The new 79 series rads are aluminum, I never have cooling issues, but my truck isn't packed with gear.
 
Louis,
the shaft will run to the LHS of the vehicle same as the front.
the PTO is a worm gear and doesn't care if it is turning right or left.
the PTO will be flipped and the cable will be coming in from the top of the drum OVER the rear frame cross member. there will be 5 speeds coming in. the down side will be if he wants to be able to winch in AND turn the tires in reverse then he will need to wind out the cable and feed it back in UNDER the rear frame cross member.
clear?

new as in all 79 series or just the last couple years?
 


Rear diff fluid level sensor/t/case level sensor/tranny level sensor/pyrometer/water temp/oil pressure at turbo gauges.




starting on the body lift:

How do the fluid level sensors in the diff and transfer work?

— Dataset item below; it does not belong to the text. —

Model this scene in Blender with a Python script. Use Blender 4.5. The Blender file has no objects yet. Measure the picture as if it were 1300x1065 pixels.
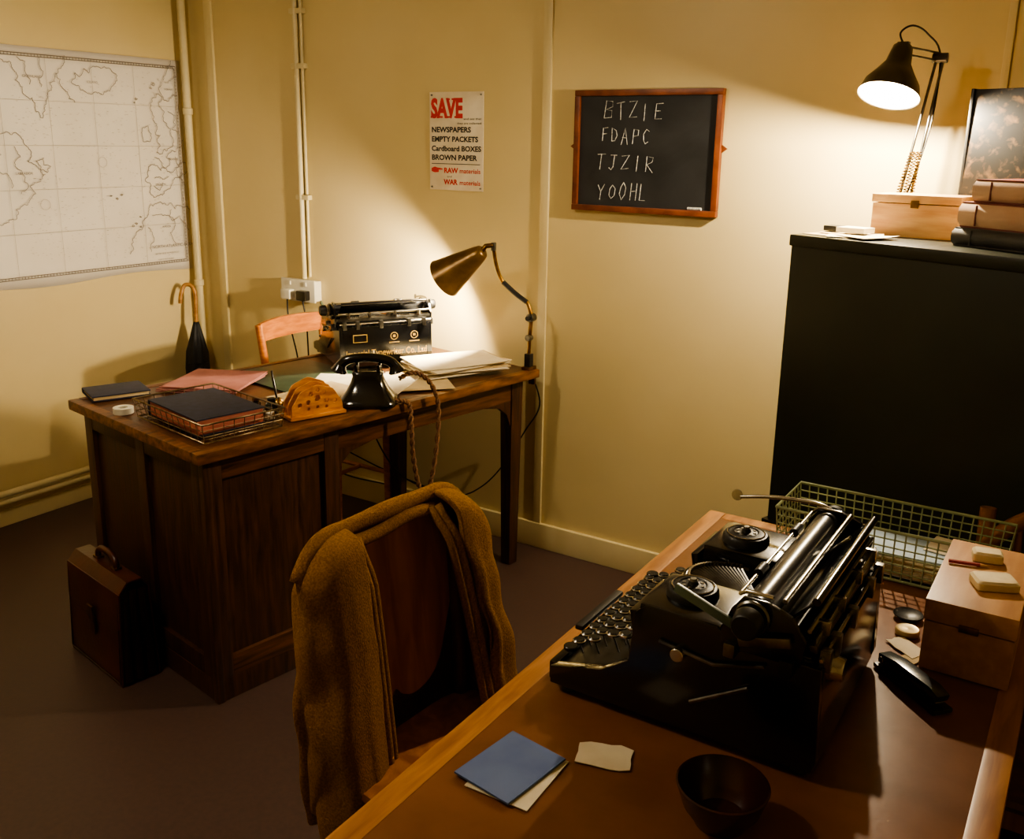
import bpy, bmesh, math, random
from mathutils import Vector, Matrix, Euler
random.seed(7)
rad=math.radians
SC=bpy.context.scene
COL=SC.collection

# ------------------------------------------------------------------ materials
def srgb(h):
    h=h.lstrip('#'); o=[]
    for i in (0,2,4):
        c=int(h[i:i+2],16)/255; o.append(c/12.92 if c<=.04045 else ((c+.055)/1.055)**2.4)
    return tuple(o)+(1,)
def M(name,c,c2=None,rough=.5,metal=0,scale=6,stretch=(1,1,1),bump=0,bscale=80,detail=6,lo=.35,hi=.65,emit=0,coat=0,rvar=0,spec=.5,dist=0,sheen=0,bstretch=None,bdist=.002):
    m=bpy.data.materials.new(name); m.use_nodes=True
    nt=m.node_tree; N=nt.nodes; Lk=nt.links
    b=N['Principled BSDF']; b.inputs['Roughness'].default_value=rough; b.inputs['Metallic'].default_value=metal
    b.inputs['Specular IOR Level'].default_value=spec
    if coat: b.inputs['Coat Weight'].default_value=coat; b.inputs['Coat Roughness'].default_value=.15
    if sheen: b.inputs['Sheen Weight'].default_value=sheen; b.inputs['Sheen Roughness'].default_value=.6
    c=srgb(c) if isinstance(c,str) else c
    b.inputs['Base Color'].default_value=c
    tc=N.new('ShaderNodeTexCoord')
    if c2:
        c2=srgb(c2) if isinstance(c2,str) else c2
        mp=N.new('ShaderNodeMapping'); mp.inputs['Scale'].default_value=stretch
        n=N.new('ShaderNodeTexNoise'); n.inputs['Scale'].default_value=scale; n.inputs['Detail'].default_value=detail; n.inputs['Distortion'].default_value=dist
        r=N.new('ShaderNodeValToRGB'); r.color_ramp.elements[0].color=c; r.color_ramp.elements[1].color=c2
        r.color_ramp.elements[0].position=lo; r.color_ramp.elements[1].position=hi
        Lk.new(tc.outputs['Object'],mp.inputs[0]); Lk.new(mp.outputs[0],n.inputs['Vector']); Lk.new(n.outputs['Fac'],r.inputs[0]); Lk.new(r.outputs[0],b.inputs['Base Color'])
        if rvar:
            mr=N.new('ShaderNodeMapRange'); mr.inputs[3].default_value=rough-rvar; mr.inputs[4].default_value=rough+rvar
            Lk.new(n.outputs['Fac'],mr.inputs[0]); Lk.new(mr.outputs[0],b.inputs['Roughness'])
    if bump:
        n2=N.new('ShaderNodeTexNoise'); n2.inputs['Scale'].default_value=bscale; n2.inputs['Detail'].default_value=4
        mp2=N.new('ShaderNodeMapping'); mp2.inputs['Scale'].default_value=bstretch or (1,1,1)
        bp=N.new('ShaderNodeBump'); bp.inputs['Strength'].default_value=bump; bp.inputs['Distance'].default_value=bdist
        Lk.new(tc.outputs['Object'],mp2.inputs[0]); Lk.new(mp2.outputs[0],n2.inputs['Vector']); Lk.new(n2.outputs['Fac'],bp.inputs['Height']); Lk.new(bp.outputs[0],b.inputs['Normal'])
    if emit:
        b.inputs['Emission Color'].default_value=(1,.84,.6,1); b.inputs['Emission Strength'].default_value=emit
        m.cycles.emission_sampling='NONE'
    return m
wall_m=M('cream_wall_paint','#D6C594','#CFBD8A',rough=.42,scale=1.6,bump=.12,bscale=25,spec=.35,bdist=.004)
ceil_m=M('ceiling_paint','#D8CFB4','#CFC4A4',rough=.8)
floor_m=M('floor_lino','#3F2E29','#4C3932',rough=.5,scale=60,bump=.1,bscale=150,lo=.3,hi=.7,rvar=.1)
trim_m=M('cream_gloss_trim','#D8CA9C','#CEBE8E',rough=.35,scale=3)
pipe_m=M('painted_conduit','#D6C9A0','#CABC8E',rough=.4,scale=8)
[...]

Will be interesting to see how you run the PTO shafts to the rear winch since the shaft hooks up to the left side of the winch (from the drivers seat), right in the middle of the rear gas tank.

Doesnt look like it has a rear tank, spare is underneath not on the door.
 
Rad:
thanks Louis, ordered.

Gauges,
as far as i know the low level sensor carries a current as long as the fluid is up, once the fluid drops it breaks the contact and the light comes on.

Rear tank,
correct, there isn't one plus the shaft for the PTO will be running in the void above the frame.
 
Sorry, thought you were adding a secondary tank - thought it went under the back of the truck - like on a 73/74/70 etc.

So how do you operate the lever for the freespool? Will the winch be well out the back of the truck?